# Dataset content start

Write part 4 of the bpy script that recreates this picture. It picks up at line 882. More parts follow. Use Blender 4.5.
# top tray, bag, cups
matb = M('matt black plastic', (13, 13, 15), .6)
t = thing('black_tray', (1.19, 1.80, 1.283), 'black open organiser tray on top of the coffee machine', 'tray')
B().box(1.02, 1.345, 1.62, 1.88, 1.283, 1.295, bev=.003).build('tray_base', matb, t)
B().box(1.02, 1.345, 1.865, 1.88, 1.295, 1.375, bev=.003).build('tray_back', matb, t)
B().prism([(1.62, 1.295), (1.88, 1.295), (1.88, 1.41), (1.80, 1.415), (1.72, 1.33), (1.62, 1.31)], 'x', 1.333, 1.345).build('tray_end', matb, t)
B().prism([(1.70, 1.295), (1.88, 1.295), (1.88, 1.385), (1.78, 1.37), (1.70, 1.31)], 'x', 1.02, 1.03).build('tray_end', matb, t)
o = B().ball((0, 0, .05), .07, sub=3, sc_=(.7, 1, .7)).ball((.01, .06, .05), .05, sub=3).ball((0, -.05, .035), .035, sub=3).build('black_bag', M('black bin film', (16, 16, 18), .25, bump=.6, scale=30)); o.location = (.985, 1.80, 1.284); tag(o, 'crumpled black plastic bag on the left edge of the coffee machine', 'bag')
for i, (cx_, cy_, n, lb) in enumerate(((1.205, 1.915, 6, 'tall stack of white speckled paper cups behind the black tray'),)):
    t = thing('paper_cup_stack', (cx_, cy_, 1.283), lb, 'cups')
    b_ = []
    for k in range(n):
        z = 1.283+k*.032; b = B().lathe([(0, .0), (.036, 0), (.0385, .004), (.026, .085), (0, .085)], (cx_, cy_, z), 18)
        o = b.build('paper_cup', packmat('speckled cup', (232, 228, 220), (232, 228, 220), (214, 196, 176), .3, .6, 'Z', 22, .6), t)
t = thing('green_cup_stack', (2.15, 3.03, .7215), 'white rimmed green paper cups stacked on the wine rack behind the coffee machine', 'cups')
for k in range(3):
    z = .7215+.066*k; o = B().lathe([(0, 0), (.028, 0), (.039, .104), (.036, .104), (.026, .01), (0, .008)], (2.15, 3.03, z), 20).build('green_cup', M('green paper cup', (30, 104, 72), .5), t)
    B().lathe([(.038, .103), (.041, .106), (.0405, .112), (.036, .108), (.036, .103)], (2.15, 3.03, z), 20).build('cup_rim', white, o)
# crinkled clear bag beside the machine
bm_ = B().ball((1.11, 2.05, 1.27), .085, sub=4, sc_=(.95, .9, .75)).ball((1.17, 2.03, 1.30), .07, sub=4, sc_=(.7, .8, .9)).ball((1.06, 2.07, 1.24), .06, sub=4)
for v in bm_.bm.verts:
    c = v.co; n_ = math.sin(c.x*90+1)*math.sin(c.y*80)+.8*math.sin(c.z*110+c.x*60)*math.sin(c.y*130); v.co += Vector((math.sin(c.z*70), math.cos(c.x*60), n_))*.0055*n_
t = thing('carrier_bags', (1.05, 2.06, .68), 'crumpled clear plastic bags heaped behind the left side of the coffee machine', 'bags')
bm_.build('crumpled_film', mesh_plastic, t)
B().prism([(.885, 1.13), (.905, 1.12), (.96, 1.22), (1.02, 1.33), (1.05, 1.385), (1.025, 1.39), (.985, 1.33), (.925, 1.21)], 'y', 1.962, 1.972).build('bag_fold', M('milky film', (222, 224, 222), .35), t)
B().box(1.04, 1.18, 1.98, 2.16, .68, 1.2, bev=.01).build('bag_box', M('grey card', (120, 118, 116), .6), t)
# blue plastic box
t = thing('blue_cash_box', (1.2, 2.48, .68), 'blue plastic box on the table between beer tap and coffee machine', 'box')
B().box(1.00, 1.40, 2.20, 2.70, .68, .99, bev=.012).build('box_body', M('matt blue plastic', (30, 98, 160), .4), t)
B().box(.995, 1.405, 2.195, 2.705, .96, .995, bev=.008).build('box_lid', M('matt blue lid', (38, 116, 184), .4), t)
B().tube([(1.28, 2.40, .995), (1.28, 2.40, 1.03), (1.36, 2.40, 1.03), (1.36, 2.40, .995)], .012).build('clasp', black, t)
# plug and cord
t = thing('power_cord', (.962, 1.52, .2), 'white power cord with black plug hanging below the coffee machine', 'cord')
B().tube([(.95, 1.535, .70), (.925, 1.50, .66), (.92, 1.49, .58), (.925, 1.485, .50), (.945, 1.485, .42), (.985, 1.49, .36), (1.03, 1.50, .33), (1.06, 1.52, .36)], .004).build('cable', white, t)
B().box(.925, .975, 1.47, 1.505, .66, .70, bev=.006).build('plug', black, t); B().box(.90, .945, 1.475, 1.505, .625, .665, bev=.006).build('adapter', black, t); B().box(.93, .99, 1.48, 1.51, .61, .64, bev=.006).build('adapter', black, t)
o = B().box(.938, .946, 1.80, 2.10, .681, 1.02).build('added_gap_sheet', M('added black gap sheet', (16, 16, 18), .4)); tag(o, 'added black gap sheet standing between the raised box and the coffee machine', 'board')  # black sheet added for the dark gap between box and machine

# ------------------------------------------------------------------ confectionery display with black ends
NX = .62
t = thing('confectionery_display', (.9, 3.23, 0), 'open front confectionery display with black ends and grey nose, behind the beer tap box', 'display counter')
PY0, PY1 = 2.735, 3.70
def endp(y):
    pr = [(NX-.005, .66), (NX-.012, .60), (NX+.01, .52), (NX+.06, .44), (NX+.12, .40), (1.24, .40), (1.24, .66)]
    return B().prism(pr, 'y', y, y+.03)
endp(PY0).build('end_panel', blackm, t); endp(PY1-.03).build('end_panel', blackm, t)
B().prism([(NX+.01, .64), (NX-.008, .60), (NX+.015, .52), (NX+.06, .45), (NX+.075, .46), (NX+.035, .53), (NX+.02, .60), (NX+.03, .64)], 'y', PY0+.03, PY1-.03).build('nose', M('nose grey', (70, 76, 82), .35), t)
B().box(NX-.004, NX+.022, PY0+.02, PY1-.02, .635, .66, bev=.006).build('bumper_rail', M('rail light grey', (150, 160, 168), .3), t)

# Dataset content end

Task directions: Write the data back out verbatim.

Answer:
Write part 4 of the bpy script that recreates this picture. It picks up at line 882. More parts follow. Use Blender 4.5.
# top tray, bag, cups
matb = M('matt black plastic', (13, 13, 15), .6)
t = thing('black_tray', (1.19, 1.80, 1.283), 'black open organiser tray on top of the coffee machine', 'tray')
B().box(1.02, 1.345, 1.62, 1.88, 1.283, 1.295, bev=.003).build('tray_base', matb, t)
B().box(1.02, 1.345, 1.865, 1.88, 1.295, 1.375, bev=.003).build('tray_back', matb, t)
B().prism([(1.62, 1.295), (1.88, 1.295), (1.88, 1.41), (1.80, 1.415), (1.72, 1.33), (1.62, 1.31)], 'x', 1.333, 1.345).build('tray_end', matb, t)
B().prism([(1.70, 1.295), (1.88, 1.295), (1.88, 1.385), (1.78, 1.37), (1.70, 1.31)], 'x', 1.02, 1.03).build('tray_end', matb, t)
o = B().ball((0, 0, .05), .07, sub=3, sc_=(.7, 1, .7)).ball((.01, .06, .05), .05, sub=3).ball((0, -.05, .035), .035, sub=3).build('black_bag', M('black bin film', (16, 16, 18), .25, bump=.6, scale=30)); o.location = (.985, 1.80, 1.284); tag(o, 'crumpled black plastic bag on the left edge of the coffee machine', 'bag')
for i, (cx_, cy_, n, lb) in enumerate(((1.205, 1.915, 6, 'tall stack of white speckled paper cups behind the black tray'),)):
    t = thing('paper_cup_stack', (cx_, cy_, 1.283), lb, 'cups')
    b_ = []
    for k in range(n):
        z = 1.283+k*.032; b = B().lathe([(0, .0), (.036, 0), (.0385, .004), (.026, .085), (0, .085)], (cx_, cy_, z), 18)
        o = b.build('paper_cup', packmat('speckled cup', (232, 228, 220), (232, 228, 220), (214, 196, 176), .3, .6, 'Z', 22, .6), t)
t = thing('green_cup_stack', (2.15, 3.03, .7215), 'white rimmed green paper cups stacked on the wine rack behind the coffee machine', 'cups')
for k in range(3):
    z = .7215+.066*k; o = B().lathe([(0, 0), (.028, 0), (.039, .104), (.036, .104), (.026, .01), (0, .008)], (2.15, 3.03, z), 20).build('green_cup', M('green paper cup', (30, 104, 72), .5), t)
    B().lathe([(.038, .103), (.041, .106), (.0405, .112), (.036, .108), (.036, .103)], (2.15, 3.03, z), 20).build('cup_rim', white, o)
# crinkled clear bag beside the machine
bm_ = B().ball((1.11, 2.05, 1.27), .085, sub=4, sc_=(.95, .9, .75)).ball((1.17, 2.03, 1.30), .07, sub=4, sc_=(.7, .8, .9)).ball((1.06, 2.07, 1.24), .06, sub=4)
for v in bm_.bm.verts:
    c = v.co; n_ = math.sin(c.x*90+1)*math.sin(c.y*80)+.8*math.sin(c.z*110+c.x*60)*math.sin(c.y*130); v.co += Vector((math.sin(c.z*70), math.cos(c.x*60), n_))*.0055*n_
t = thing('carrier_bags', (1.05, 2.06, .68), 'crumpled clear plastic bags heaped behind the left side of the coffee machine', 'bags')
bm_.build('crumpled_film', mesh_plastic, t)
B().prism([(.885, 1.13), (.905, 1.12), (.96, 1.22), (1.02, 1.33), (1.05, 1.385), (1.025, 1.39), (.985, 1.33), (.925, 1.21)], 'y', 1.962, 1.972).build('bag_fold', M('milky film', (222, 224, 222), .35), t)
B().box(1.04, 1.18, 1.98, 2.16, .68, 1.2, bev=.01).build('bag_box', M('grey card', (120, 118, 116), .6), t)
# blue plastic box
t = thing('blue_cash_box', (1.2, 2.48, .68), 'blue plastic box on the table between beer tap and coffee machine', 'box')
B().box(1.00, 1.40, 2.20, 2.70, .68, .99, bev=.012).build('box_body', M('matt blue plastic', (30, 98, 160), .4), t)
B().box(.995, 1.405, 2.195, 2.705, .96, .995, bev=.008).build('box_lid', M('matt blue lid', (38, 116, 184), .4), t)
B().tube([(1.28, 2.40, .995), (1.28, 2.40, 1.03), (1.36, 2.40, 1.03), (1.36, 2.40, .995)], .012).build('clasp', black, t)
# plug and cord
t = thing('power_cord', (.962, 1.52, .2), 'white power cord with black plug hanging below the coffee machine', 'cord')
B().tube([(.95, 1.535, .70), (.925, 1.50, .66), (.92, 1.49, .58), (.925, 1.485, .50), (.945, 1.485, .42), (.985, 1.49, .36), (1.03, 1.50, .33), (1.06, 1.52, .36)], .004).build('cable', white, t)
B().box(.925, .975, 1.47, 1.505, .66, .70, bev=.006).build('plug', black, t); B().box(.90, .945, 1.475, 1.505, .625, .665, bev=.006).build('adapter', black, t); B().box(.93, .99, 1.48, 1.51, .61, .64, bev=.006).build('adapter', black, t)
o = B().box(.938, .946, 1.80, 2.10, .681, 1.02).build('added_gap_sheet', M('added black gap sheet', (16, 16, 18), .4)); tag(o, 'added black gap sheet standing between the raised box and the coffee machine', 'board')  # black sheet added for the dark gap between box and machine

# ------------------------------------------------------------------ confectionery display with black ends
NX = .62
t = thing('confectionery_display', (.9, 3.23, 0), 'open front confectionery display with black ends and grey nose, behind the beer tap box', 'display counter')
PY0, PY1 = 2.735, 3.70
def endp(y):
    pr = [(NX-.005, .66), (NX-.012, .60), (NX+.01, .52), (NX+.06, .44), (NX+.12, .40), (1.24, .40), (1.24, .66)]
    return B().prism(pr, 'y', y, y+.03)
endp(PY0).build('end_panel', blackm, t); endp(PY1-.03).build('end_panel', blackm, t)
B().prism([(NX+.01, .64), (NX-.008, .60), (NX+.015, .52), (NX+.06, .45), (NX+.075, .46), (NX+.035, .53), (NX+.02, .60), (NX+.03, .64)], 'y', PY0+.03, PY1-.03).build('nose', M('nose grey', (70, 76, 82), .35), t)
B().box(NX-.004, NX+.022, PY0+.02, PY1-.02, .635, .66, bev=.006).build('bumper_rail', M('rail light grey', (150, 160, 168), .3), t)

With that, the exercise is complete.